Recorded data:
● ● ● ● ● ● ●

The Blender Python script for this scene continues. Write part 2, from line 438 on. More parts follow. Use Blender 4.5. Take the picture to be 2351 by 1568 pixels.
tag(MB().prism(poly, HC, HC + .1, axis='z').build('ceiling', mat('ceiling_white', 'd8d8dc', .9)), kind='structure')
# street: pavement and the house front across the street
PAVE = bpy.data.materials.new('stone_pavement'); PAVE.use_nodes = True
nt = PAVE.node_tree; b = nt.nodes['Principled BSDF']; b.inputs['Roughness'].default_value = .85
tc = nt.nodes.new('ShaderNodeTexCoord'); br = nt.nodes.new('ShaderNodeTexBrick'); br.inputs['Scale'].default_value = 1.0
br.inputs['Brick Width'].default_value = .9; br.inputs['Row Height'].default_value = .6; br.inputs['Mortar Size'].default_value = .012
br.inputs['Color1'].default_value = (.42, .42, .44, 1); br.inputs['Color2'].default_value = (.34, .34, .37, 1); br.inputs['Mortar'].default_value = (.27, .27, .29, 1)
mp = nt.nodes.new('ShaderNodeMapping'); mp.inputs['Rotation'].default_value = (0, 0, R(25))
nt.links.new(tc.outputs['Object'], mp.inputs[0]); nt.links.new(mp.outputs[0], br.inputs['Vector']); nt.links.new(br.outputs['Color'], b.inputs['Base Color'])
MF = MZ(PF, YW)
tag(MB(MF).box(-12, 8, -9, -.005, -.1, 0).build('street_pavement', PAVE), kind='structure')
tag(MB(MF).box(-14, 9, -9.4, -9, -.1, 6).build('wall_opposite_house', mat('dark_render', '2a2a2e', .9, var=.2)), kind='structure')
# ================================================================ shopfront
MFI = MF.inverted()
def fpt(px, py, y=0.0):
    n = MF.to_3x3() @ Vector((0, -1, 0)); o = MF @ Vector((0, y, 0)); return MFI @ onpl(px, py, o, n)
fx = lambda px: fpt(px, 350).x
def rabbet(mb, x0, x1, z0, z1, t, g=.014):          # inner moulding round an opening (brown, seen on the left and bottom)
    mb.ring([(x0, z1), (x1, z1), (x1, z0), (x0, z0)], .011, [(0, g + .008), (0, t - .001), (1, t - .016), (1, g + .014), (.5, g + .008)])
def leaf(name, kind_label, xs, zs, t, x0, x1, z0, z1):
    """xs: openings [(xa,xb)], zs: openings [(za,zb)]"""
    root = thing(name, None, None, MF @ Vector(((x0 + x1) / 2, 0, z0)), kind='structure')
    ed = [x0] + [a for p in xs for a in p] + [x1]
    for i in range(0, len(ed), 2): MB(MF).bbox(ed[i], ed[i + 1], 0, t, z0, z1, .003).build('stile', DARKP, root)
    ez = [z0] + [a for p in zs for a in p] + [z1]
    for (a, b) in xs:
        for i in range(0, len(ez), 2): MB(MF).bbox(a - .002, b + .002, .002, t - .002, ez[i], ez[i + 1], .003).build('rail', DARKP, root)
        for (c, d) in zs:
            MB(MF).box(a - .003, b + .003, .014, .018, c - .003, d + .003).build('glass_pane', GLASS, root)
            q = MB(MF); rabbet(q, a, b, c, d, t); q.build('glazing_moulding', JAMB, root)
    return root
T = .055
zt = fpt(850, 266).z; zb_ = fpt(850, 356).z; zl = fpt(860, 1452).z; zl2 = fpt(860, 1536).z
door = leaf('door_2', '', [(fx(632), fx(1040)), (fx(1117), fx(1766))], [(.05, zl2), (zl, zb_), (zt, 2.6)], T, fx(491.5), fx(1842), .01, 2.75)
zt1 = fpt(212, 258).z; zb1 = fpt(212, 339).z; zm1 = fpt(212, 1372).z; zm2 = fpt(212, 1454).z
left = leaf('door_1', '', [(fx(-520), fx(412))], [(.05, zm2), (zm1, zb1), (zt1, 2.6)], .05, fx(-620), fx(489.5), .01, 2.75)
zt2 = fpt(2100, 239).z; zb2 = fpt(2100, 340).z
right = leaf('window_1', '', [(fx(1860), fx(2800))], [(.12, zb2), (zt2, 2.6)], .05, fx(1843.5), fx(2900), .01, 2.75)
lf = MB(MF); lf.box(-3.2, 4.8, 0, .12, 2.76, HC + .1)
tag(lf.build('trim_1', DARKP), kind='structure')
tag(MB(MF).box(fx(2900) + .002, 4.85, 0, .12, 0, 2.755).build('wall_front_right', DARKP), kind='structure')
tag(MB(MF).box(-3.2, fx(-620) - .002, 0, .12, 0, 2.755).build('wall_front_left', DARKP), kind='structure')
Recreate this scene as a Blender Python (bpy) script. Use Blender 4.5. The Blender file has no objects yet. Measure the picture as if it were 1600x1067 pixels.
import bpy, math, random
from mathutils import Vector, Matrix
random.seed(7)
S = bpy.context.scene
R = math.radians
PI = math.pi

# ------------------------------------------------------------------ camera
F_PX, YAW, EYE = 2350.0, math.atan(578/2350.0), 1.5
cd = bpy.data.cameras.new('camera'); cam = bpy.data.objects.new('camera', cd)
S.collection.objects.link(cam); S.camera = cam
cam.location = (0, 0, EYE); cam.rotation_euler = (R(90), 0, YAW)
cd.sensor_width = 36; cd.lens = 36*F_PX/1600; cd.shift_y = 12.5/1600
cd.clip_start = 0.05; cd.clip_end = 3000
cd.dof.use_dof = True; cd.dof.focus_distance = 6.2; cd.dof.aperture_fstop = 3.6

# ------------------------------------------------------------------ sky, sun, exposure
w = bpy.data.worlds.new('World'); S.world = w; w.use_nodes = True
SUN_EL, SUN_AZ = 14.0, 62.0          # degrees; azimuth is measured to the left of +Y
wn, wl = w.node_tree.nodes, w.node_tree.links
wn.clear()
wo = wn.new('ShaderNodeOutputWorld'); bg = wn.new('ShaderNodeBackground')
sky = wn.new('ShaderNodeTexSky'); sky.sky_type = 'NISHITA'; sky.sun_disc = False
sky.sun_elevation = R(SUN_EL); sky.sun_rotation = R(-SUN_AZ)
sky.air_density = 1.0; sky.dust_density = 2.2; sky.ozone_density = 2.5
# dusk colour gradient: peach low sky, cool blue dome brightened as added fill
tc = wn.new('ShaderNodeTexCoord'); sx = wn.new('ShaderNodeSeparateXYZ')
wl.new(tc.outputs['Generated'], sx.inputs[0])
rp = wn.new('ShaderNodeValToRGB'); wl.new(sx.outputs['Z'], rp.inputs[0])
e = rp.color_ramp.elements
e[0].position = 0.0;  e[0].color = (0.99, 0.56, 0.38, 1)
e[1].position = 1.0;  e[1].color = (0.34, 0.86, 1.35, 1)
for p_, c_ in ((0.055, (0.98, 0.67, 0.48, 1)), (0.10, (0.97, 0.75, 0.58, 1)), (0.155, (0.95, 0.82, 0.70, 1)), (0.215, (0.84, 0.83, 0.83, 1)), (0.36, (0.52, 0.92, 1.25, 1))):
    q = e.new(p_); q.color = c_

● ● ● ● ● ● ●

Pick out each line in the material containing "Blender".

- **REPLY**
The Blender Python script for this scene continues. Write part 2, from line 438 on. More parts follow. Use Blender 4.5. Take the picture to be 2351 by 1568 pixels.
Recreate this scene as a Blender Python (bpy) script. Use Blender 4.5. The Blender file has no objects yet. Measure the picture as if it were 1600x1067 pixels.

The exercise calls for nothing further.